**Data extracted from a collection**
>> BEGIN

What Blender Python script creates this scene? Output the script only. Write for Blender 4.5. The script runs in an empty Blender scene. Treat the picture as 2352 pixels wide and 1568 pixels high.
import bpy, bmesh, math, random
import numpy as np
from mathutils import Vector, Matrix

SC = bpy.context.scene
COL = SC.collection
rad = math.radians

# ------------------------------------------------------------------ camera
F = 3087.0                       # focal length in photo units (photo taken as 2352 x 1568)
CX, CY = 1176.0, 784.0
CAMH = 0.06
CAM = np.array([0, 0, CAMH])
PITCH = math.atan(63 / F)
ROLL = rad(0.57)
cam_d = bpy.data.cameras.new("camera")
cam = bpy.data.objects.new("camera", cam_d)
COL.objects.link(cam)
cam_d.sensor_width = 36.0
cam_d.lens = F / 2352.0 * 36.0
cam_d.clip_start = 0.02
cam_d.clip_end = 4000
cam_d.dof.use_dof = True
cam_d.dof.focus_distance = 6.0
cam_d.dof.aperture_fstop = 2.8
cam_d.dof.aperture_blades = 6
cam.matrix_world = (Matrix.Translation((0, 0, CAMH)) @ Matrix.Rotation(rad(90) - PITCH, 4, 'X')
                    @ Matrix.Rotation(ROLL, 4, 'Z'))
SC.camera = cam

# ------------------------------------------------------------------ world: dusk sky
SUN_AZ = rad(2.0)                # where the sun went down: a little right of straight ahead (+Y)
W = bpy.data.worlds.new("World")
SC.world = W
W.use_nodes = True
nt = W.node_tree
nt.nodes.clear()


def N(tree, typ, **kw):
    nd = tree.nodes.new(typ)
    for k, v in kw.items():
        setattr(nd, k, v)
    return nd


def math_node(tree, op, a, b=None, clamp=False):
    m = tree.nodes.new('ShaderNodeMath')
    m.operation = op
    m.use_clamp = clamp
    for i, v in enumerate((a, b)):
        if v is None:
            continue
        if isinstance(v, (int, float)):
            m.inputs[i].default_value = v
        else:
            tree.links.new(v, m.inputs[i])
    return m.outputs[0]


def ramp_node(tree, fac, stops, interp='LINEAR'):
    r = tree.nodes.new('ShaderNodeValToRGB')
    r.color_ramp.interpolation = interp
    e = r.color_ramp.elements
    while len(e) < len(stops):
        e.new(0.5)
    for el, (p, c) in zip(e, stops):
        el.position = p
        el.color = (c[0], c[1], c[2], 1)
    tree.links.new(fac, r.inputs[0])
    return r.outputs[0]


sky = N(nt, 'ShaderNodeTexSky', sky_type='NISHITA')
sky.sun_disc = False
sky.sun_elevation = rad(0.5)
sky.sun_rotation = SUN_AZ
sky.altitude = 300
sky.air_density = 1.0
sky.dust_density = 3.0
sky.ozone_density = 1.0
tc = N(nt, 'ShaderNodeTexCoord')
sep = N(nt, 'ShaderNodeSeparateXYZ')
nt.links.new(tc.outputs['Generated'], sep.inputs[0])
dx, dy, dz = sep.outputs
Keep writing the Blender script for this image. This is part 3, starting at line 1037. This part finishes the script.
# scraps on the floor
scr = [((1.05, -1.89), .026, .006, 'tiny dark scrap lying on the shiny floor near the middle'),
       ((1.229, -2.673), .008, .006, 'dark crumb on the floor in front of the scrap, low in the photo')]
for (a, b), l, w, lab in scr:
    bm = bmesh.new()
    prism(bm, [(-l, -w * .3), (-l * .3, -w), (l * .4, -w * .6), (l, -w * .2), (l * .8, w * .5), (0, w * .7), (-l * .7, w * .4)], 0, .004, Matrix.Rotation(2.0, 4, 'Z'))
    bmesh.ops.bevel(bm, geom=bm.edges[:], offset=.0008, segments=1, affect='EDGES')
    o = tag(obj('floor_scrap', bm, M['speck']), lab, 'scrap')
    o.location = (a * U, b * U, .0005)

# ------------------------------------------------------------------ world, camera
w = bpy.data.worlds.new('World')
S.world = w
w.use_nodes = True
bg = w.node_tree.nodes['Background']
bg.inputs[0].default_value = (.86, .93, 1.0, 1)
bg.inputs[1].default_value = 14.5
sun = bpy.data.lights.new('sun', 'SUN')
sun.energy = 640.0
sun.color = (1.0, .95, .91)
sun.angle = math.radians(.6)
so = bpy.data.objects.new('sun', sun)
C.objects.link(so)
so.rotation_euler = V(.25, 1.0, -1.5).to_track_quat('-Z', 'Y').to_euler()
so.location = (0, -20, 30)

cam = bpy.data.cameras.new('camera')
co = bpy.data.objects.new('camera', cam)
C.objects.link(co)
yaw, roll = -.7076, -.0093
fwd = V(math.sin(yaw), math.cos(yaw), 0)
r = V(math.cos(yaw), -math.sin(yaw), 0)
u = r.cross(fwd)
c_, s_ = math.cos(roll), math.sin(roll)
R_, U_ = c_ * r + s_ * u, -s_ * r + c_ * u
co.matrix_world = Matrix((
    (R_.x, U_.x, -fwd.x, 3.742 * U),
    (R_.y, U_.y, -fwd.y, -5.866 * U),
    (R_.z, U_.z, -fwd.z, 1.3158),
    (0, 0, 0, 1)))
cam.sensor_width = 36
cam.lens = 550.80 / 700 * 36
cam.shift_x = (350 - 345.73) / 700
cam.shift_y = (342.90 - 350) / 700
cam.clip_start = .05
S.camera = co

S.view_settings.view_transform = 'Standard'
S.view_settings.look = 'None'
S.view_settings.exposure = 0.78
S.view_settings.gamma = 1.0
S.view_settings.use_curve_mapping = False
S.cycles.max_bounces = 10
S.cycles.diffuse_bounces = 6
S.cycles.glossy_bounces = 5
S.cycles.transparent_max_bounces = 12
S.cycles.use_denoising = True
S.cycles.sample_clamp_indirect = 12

>> END

**What you will do**
Write out the material from the first line to the last, exactly.

**Correct result**
What Blender Python script creates this scene? Output the script only. Write for Blender 4.5. The script runs in an empty Blender scene. Treat the picture as 2352 pixels wide and 1568 pixels high.
import bpy, bmesh, math, random
import numpy as np
from mathutils import Vector, Matrix

SC = bpy.context.scene
COL = SC.collection
rad = math.radians

# ------------------------------------------------------------------ camera
F = 3087.0                       # focal length in photo units (photo taken as 2352 x 1568)
CX, CY = 1176.0, 784.0
CAMH = 0.06
CAM = np.array([0, 0, CAMH])
PITCH = math.atan(63 / F)
ROLL = rad(0.57)
cam_d = bpy.data.cameras.new("camera")
cam = bpy.data.objects.new("camera", cam_d)
COL.objects.link(cam)
cam_d.sensor_width = 36.0
cam_d.lens = F / 2352.0 * 36.0
cam_d.clip_start = 0.02
cam_d.clip_end = 4000
cam_d.dof.use_dof = True
cam_d.dof.focus_distance = 6.0
cam_d.dof.aperture_fstop = 2.8
cam_d.dof.aperture_blades = 6
cam.matrix_world = (Matrix.Translation((0, 0, CAMH)) @ Matrix.Rotation(rad(90) - PITCH, 4, 'X')
                    @ Matrix.Rotation(ROLL, 4, 'Z'))
SC.camera = cam

# ------------------------------------------------------------------ world: dusk sky
SUN_AZ = rad(2.0)                # where the sun went down: a little right of straight ahead (+Y)
W = bpy.data.worlds.new("World")
SC.world = W
W.use_nodes = True
nt = W.node_tree
nt.nodes.clear()


def N(tree, typ, **kw):
    nd = tree.nodes.new(typ)
    for k, v in kw.items():
        setattr(nd, k, v)
    return nd


def math_node(tree, op, a, b=None, clamp=False):
    m = tree.nodes.new('ShaderNodeMath')
    m.operation = op
    m.use_clamp = clamp
    for i, v in enumerate((a, b)):
        if v is None:
            continue
        if isinstance(v, (int, float)):
            m.inputs[i].default_value = v
        else:
            tree.links.new(v, m.inputs[i])
    return m.outputs[0]


def ramp_node(tree, fac, stops, interp='LINEAR'):
    r = tree.nodes.new('ShaderNodeValToRGB')
    r.color_ramp.interpolation = interp
    e = r.color_ramp.elements
    while len(e) < len(stops):
        e.new(0.5)
    for el, (p, c) in zip(e, stops):
        el.position = p
        el.color = (c[0], c[1], c[2], 1)
    tree.links.new(fac, r.inputs[0])
    return r.outputs[0]


sky = N(nt, 'ShaderNodeTexSky', sky_type='NISHITA')
sky.sun_disc = False
sky.sun_elevation = rad(0.5)
sky.sun_rotation = SUN_AZ
sky.altitude = 300
sky.air_density = 1.0
sky.dust_density = 3.0
sky.ozone_density = 1.0
tc = N(nt, 'ShaderNodeTexCoord')
sep = N(nt, 'ShaderNodeSeparateXYZ')
nt.links.new(tc.outputs['Generated'], sep.inputs[0])
dx, dy, dz = sep.outputs
Keep writing the Blender script for this image. This is part 3, starting at line 1037. This part finishes the script.
# scraps on the floor
scr = [((1.05, -1.89), .026, .006, 'tiny dark scrap lying on the shiny floor near the middle'),
       ((1.229, -2.673), .008, .006, 'dark crumb on the floor in front of the scrap, low in the photo')]
for (a, b), l, w, lab in scr:
    bm = bmesh.new()
    prism(bm, [(-l, -w * .3), (-l * .3, -w), (l * .4, -w * .6), (l, -w * .2), (l * .8, w * .5), (0, w * .7), (-l * .7, w * .4)], 0, .004, Matrix.Rotation(2.0, 4, 'Z'))
    bmesh.ops.bevel(bm, geom=bm.edges[:], offset=.0008, segments=1, affect='EDGES')
    o = tag(obj('floor_scrap', bm, M['speck']), lab, 'scrap')
    o.location = (a * U, b * U, .0005)

# ------------------------------------------------------------------ world, camera
w = bpy.data.worlds.new('World')
S.world = w
w.use_nodes = True
bg = w.node_tree.nodes['Background']
bg.inputs[0].default_value = (.86, .93, 1.0, 1)
bg.inputs[1].default_value = 14.5
sun = bpy.data.lights.new('sun', 'SUN')
sun.energy = 640.0
sun.color = (1.0, .95, .91)
sun.angle = math.radians(.6)
so = bpy.data.objects.new('sun', sun)
C.objects.link(so)
so.rotation_euler = V(.25, 1.0, -1.5).to_track_quat('-Z', 'Y').to_euler()
so.location = (0, -20, 30)

cam = bpy.data.cameras.new('camera')
co = bpy.data.objects.new('camera', cam)
C.objects.link(co)
yaw, roll = -.7076, -.0093
fwd = V(math.sin(yaw), math.cos(yaw), 0)
r = V(math.cos(yaw), -math.sin(yaw), 0)
u = r.cross(fwd)
c_, s_ = math.cos(roll), math.sin(roll)
R_, U_ = c_ * r + s_ * u, -s_ * r + c_ * u
co.matrix_world = Matrix((
    (R_.x, U_.x, -fwd.x, 3.742 * U),
    (R_.y, U_.y, -fwd.y, -5.866 * U),
    (R_.z, U_.z, -fwd.z, 1.3158),
    (0, 0, 0, 1)))
cam.sensor_width = 36
cam.lens = 550.80 / 700 * 36
cam.shift_x = (350 - 345.73) / 700
cam.shift_y = (342.90 - 350) / 700
cam.clip_start = .05
S.camera = co

S.view_settings.view_transform = 'Standard'
S.view_settings.look = 'None'
S.view_settings.exposure = 0.78
S.view_settings.gamma = 1.0
S.view_settings.use_curve_mapping = False
S.cycles.max_bounces = 10
S.cycles.diffuse_bounces = 6
S.cycles.glossy_bounces = 5
S.cycles.transparent_max_bounces = 12
S.cycles.use_denoising = True
S.cycles.sample_clamp_indirect = 12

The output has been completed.